Victimes, catalyseurs de la crise économique et financière que traverse le monde, les pays émergents en sont une véritable clé d'explication. Pourquoi les organismes de régulation de l'OCDE n'ont-ils pas été capables d'anticiper la déflagration ? Comment n'ont-ils pas détecté les multiples bulles formées sur les marchés immobiliers et sur les marchés d'actifs, et, de manière plus générale, sur l'émission de crédit ? Certes parce que l'appétit (« greed ») non censuré de certains n'avait plus de limite. Mais, plus fondamentalement, parce que l'accélération de la mondialisation a entretenu deux moteurs contradictoires : d'une part, une « surchauffe » des nouveaux eldorados émergents portés par des taux de croissance irrationnels atteignant 13 %, comme en Chine ; d'autre part, une déflation salariale entretenue par cette même mondialisation (par de la concurrence des marchés du travail mondiaux) et qui cachait largement la surchauffe sur les marchés de biens. Sans inflation apparente, le crédit a été émis sans restriction, permettant de financer des déséquilibres volcaniques de balances courantes. Les réserves des banques centrales des pays émergents, notamment asiatiques, se sont remplies de dollars pendant cinq ans, tandis que les bulles financières, immobilières et même de consommation, prospéraient dans l'OCDE.

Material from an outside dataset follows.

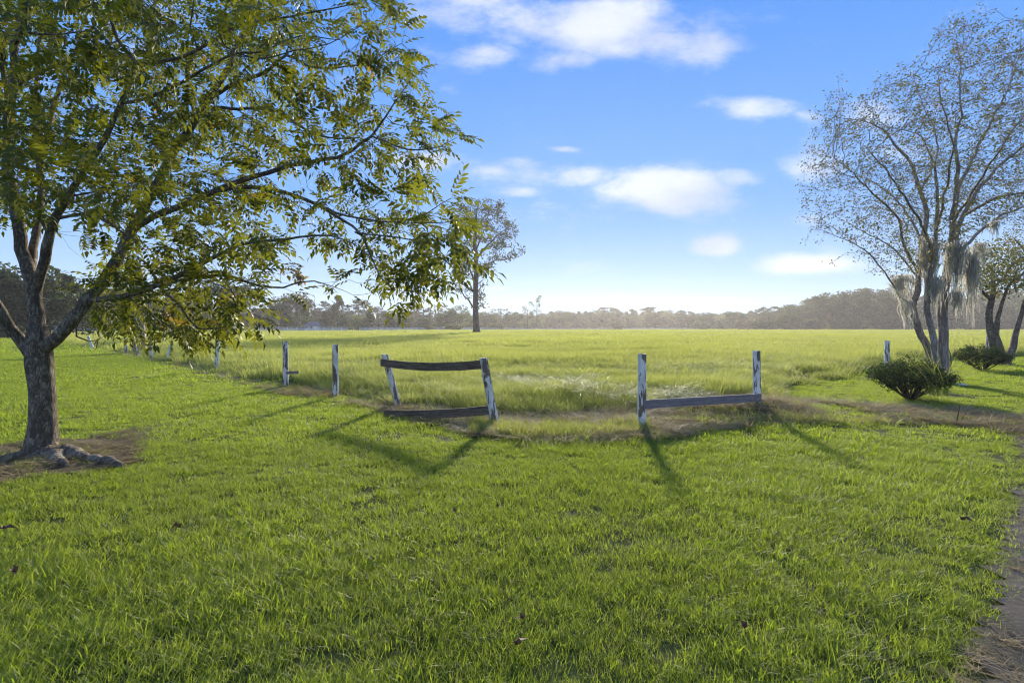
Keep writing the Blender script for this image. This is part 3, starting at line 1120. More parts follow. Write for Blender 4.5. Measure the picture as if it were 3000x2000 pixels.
    L_(pix([(380, 870, 5.6, .016), (430, 920, 5.3, .014), (490, 950, 5.1, .010), (550, 985, 5.0, .006)]), wob=.02)
    L_(pix([(215, 940, 6.15, .045), (228, 900, 6.3, .042), (250, 865, 6.5, .038), (300, 840, 6.8, .03), (380, 830, 7.1, .02), (470, 860, 7.4, .012), (560, 880, 7.6, .006)]), wob=.02)
    L_(pix([(230, 930, 6.4, .02), (225, 985, 6.6, .016), (260, 1000, 6.8, .014), (285, 995, 6.9, .01), (280, 1025, 7.0, .006)]), wob=.012)
    L_(pix([(145, 690, 6.05, .035), (95, 605, 5.9, .03), (50, 585, 5.7, .028), (0, 570, 5.5, .024), (-60, 560, 5.3, .015)]), wob=.02)
    L_(pix([(170, 640, 6.0, .03), (250, 628, 5.7, .026), (310, 645, 5.5, .02), (370, 690, 5.3, .012), (430, 730, 5.1, .006)]), wob=.02)
    L_(pix([(196, 575, 5.95, .022), (270, 560, 6.2, .018), (340, 535, 6.5, .014), (420, 518, 6.8, .01), (520, 515, 7.0, .006)]), wob=.02)
    L_(pix([(24, 400, 6.4, .03), (8, 170, 6.0, .045), (5, 120, 5.6, .05), (45, 125, 5.3, .045), (68, 80, 5.1, .04), (76, 0, 4.9, .03), (90, -120, 4.7, .018)]), wob=.015)
    L_(pix([(60, 95, 5.4, .018), (140, 100, 5.2, .015), (240, 92, 5.0, .010), (330, 70, 4.9, .006)]), wob=.02)
    L_(pix([(60, 240, 6.4, .05), (110, 215, 6.5, .045), (180, 185, 6.6, .035), (260, 160, 6.7, .024), (340, 120, 6.8, .012)]), wob=.02)
    L_(pix([(92, 810, 6.25, .08), (112, 620, 6.8, .075), (116, 480, 7.1, .06), (100, 300, 7.3, .045), (120, 120, 7.5, .03), (150, -60, 7.6, .015)]), wob=.03)
    L_(pix([(114, 520, 7.0, .05), (160, 290, 7.2, .045), (210, 180, 7.3, .035), (250, 60, 7.4, .02), (300, -80, 7.5, .012)]), wob=.03)
    # roots
    A = []

    def cloud(poly, n, d0, d1, f=None):
        q = polypts(poly, n, rs)
        d = d0 + (d1 - d0) * rs.rand(n)
        for (a, b), dd in zip(q, d):
            A.append(P(a, b, dd))
    sil = [(-80, -120), (1150, -120), (1175, 30), (1140, 100), (1210, 150), (1270, 190), (1250, 260), (1235, 330), (1330, 360), (1350, 430), (1300, 470), (1240, 480),
           (1255, 570), (1300, 610), (1375, 600), (1385, 690), (1370, 790), (1330, 850), (1240, 855), (1160, 890), (1090, 840), (1090, 770), (1040, 740),
           (960, 700), (880, 750), (740, 800), (720, 900), (700, 960), (560, 990), (430, 960), (330, 940), (240, 900), (250, 760), (180, 700), (90, 640), (-80, 700)]
    cloud(sil, 1500, 4.7, 6.8)
    cloud([(-80, -120), (900, -120), (900, 300), (700, 640), (560, 860), (300, 900), (250, 760), (180, 700), (-80, 640)], 620, 6.6, 8.6)
    cloud([(-80, 360), (250, 360), (480, 430), (460, 600), (330, 640), (150, 600), (-80, 560)], 110, 3.8, 5.2)
    cloud([(240, 780), (560, 780), (730, 860), (700, 960), (520, 980), (300, 930)], 200, 4.6, 6.4)
    cloud([(-80, -100), (900, -100), (880, 120), (500, 160), (-80, 160)], 160, 4.0, 5.2)
    cloud([(700, 830), (1010, 800), (1050, 860), (900, 870)], 40, 5.0, 5.4)
    cloud([(260, 880), (620, 930), (600, 1010), (480, 1010), (280, 960)], 80, 5.0, 7.6)
    L_(pix([(1200, 700, 4.7, .008), (1270, 740, 4.6, .007), (1330, 790, 4.5, .005), (1350, 840, 4.5, .003)]), wob=.02)
    L_(pix([(1160, 650, 4.9, .008), (1240, 655, 4.6, .007), (1320, 650, 4.5, .005), (1375, 640, 4.4, .003)]), wob=.02)
    cloud([(1200, 590), (1370, 590), (1385, 700), (1370, 820), (1330, 860), (1220, 840), (1180, 700)], 60, 4.2, 5.2)
    cloud([(480, 850), (760, 850), (760, 960), (600, 1000), (480, 980)], 130, 5.0, 5.8)
    cloud([(1100, 780), (1240, 800), (1200, 900), (1120, 890)], 50, 4.5, 5.0)
    t.grow(np.array(A), 1.4, .17, 60, (0, 0, -.04), .22, rs, 9500)
    t.finish(.0022, 2.3)
    root = empty('pecan_tree', PEC_LOC, 'big pecan tree with flaking grey bark and feathery leaves, left on the lawn', 'tree')
    off = -np.array(PEC_LOC)
    thick = 0.028
    V, Fc = t.tubes(big=18, cond=lambda s, i, ch: max(s.rad[k] for k in ch[1:]) >= thick)
    V = np.array(V)
    # relief of the bark plates
    d = np.array([mnoise.noise(Vector((p[0] * 11, p[1] * 11, p[2] * 5))) * .010 + mnoise.noise(Vector(p * 27)) * .004 for p in V])
    cen = np.array([PEC[0], PEC[1], 0])
    V = V + d[:, None] * np.array([(mnoise.noise_vector(Vector(p * 9))) for p in V]) * 1.6
    o = link('trunk', mesh('trunk', V + off, Fc, M['bark'], True), root)
    sub = o.modifiers.new('relief', 'SUBSURF')
    sub.levels = 0
    sub.render_levels = 0
    V, Fc = t.tubes(cond=lambda s, i, ch: max(s.rad[k] for k in ch[1:]) < thick)
    o = link('branches', mesh('branches', np.array(V) + off, Fc, M['bark'], True), root)
    o['kind'] = 'stuff'
    # roots: one long scaly root runs out to the right
    for pts in ([(*P(170, 1285, 6.25), .10), (*P(205, 1315, 6.1), .09), (*P(262, 1335, 5.95), .075), (*P(320, 1350, 5.85), .06), (*P(368, 1380, 5.7), .035)],
                [(*P(100, 1320, 6.15), .12), (*P(60, 1345, 6.0), .08), (*P(10, 1370, 5.9), .05), (*P(-40, 1390, 5.8), .02)],
                [(*P(150, 1335, 6.1), .11), (*P(175, 1365, 5.85), .06), (*P(200, 1385, 5.7), .025)]):
        pts = [np.array(q) for q in pts]
        for q in pts:
            q[2] = float(H(q[0], q[1])) + q[3] * .12
        V, Fc = [], []
        sp = spline(pts, .05)
        tube_rings([q[:3] + np.array(mnoise.noise_vector(Vector(q[:3] * 9))) * .035 for q in sp], [q[3] * (1 + .5 * mnoise.noise(Vector(q[:3] * 12))) for q in sp], 9, V, Fc)
        link('root', mesh('root', np.array(V) + off, Fc, M['bark'], True), root)
    # leaves
    fixed = t.fixed
    n = len(t.pos)
    cand = [i for i in range(n) if t.rad[i] < .0062 and t.par[i] >= 0]
    pos, dr = [], []
    for i in cand:
        tip = not t.kids[i]
        dv = t.pos[i] - t.pos[t.par[i]]
        dv = dv / (np.linalg.norm(dv) + 1e-9)
        k = 4 if tip else (1 if rs.rand() < .62 else 0)
        for _ in range(k):
            v = dv * (.8 if tip else .5) + rs.randn(3) * np.array((.6, .6, .38)) + np.array((.10, 0, -.10))
            pos.append(t.pos[i] + rs.randn(3) * .008)
            dr.append(v)
    pos, dr = np.array(pos), np.array(dr)
    # keep the view's open sky gaps: nothing in front of the trunk foot or low centre
    px = CX + pos[:, 0] / pos[:, 1] * F
    py = HZ - (pos[:, 2] - EYE) / pos[:, 1] * F
    ok = (pos[:, 1] > 2.6) & ~((px < 235) & (py > 640)) & ~((py > 560) & (px < 330) & (rs.rand(len(px)) < .5) & (pos[:, 1] < 6.2)) & ~((py > 905) & (px > 760)) & ~(py > 1000) & ~((py > 955) & (px > 250) & (px < 520) & (rs.rand(len(px)) < .7)) & ~((px > 610) & (py > 975))
    pos, dr, px, py = pos[ok], dr[ok], px[ok], py[ok]
    n = len(pos)
    print('pecan nodes', len(t.pos), 'leaves', n)
    X, Y, Z = frames(dr, rs, (rs.rand(n) - .5) * 1.2)
    sc = .66 + .42 * rs.rand(n)
    ti = rs.rand(n) * .95 + .0
    ti = np.where((px > 380) & (px < 850) & (py > 780), ti + .08, ti)
    tm = [pinnate(50 + k, 5 if k % 2 else 4) for k in range(4)]
    var = rs.randint(0, 4, n)
    inview = (px > 0) & (px < 3000) & (py > 0)
    near = np.argsort(np.where(inview, pos[:, 1], 99) / sc)[:300]
    single = np.zeros(n, bool)
    single[near] = True
    Vs, Fs, Ts = [], [], []
    base = 0
    for k in range(4):
        s = (~single) & (var == k)
        v, f, tt = stamp(tm[k][0], tm[k][1], pos[s], X[s], Y[s], Z[s], sc[s], ti[s], tm[k][2])
        Vs.append(v)
        Fs.append(f + base)
        Ts.append(tt)
        base += len(v)
    o = link('foliage', mesh('foliage', np.concatenate(Vs) + off, np.concatenate(Fs), M['pecan'], False, np.concatenate(Ts)), root)
    o['kind'] = 'stuff'
    lm = [[mesh('leaf', tm[k][0], tm[k][1], M['pecan'], False, np.clip(tm[k][2] + b, 0, .999)) for b in (.2, .5, .8)] for k in range(4)]
    for i in near:
        o = link('leaf', lm[var[i]][rs.randint(3)], root)
        R_ = Matrix(((X[i][0], Y[i][0], Z[i][0]), (X[i][1], Y[i][1], Z[i][1]), (X[i][2], Y[i][2], Z[i][2]))).to_4x4()
        o.matrix_local = Matrix.Translation(Vector(pos[i] + off)) @ R_ @ Matrix.Scale(float(sc[i]), 4)
    return t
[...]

La dynamique est provisoirement enrayée par l'explosion des bulles, au prix, il est vrai, d'une récession collective. Mais quels freins pourraient empêcher qu'elle ne reparte après une période de purge ? Les mêmes causes reproduiront les mêmes effets : le rattrapage économique de la Chine est bien loin d'avoir abouti, avec un revenu chinois moyen de 2 300 dollars en moyenne en 2007 contre, par exemple, 38 500 dollars en France. Il faudra plus de 40 ans pour assurer la convergence, 40 années au cours desquelles les consommations des pays de l'OCDE trouveront facilement à être satisfaites par la pression sur les prix que constitue le réservoir de main-d'oeuvre des pays émergents.

Le développement auquel les pays émergents ont droit peut donc faire perdurer longtemps les déséquilibres mondiaux... sauf si la crise actuelle bouleverse bel et bien le système de développement. Comment ? Essentiellement au travers de mesures mondiales de protectionnisme - déjà en partie adoptées, notamment aux États-Unis sur l'acier. En cas de fermeture des frontières et d'abandon de la mondialisation, les pays émergents pourraient devenir les perdants historiques de la crise actuelle. Il n'est dès lors pas étonnant que ce soit la Chine et la Russie qui, à Davos, aient plaidé pour repenser le système économique mondial et le libre-échange : le repenser, certes, mais pas y mettre fin.

  1. Voir par exemple, la revue du FMI, « Finances & Développement », juin 2008 :
    « Les pays émergents s'enrhumaient naguère lorsque les États-Unis éternuaient ; la donne semble avoir changé ces dernières années ».
  2. Sur la situation des pays asiatiques, voir aussi l'article de Françoise Lemoine.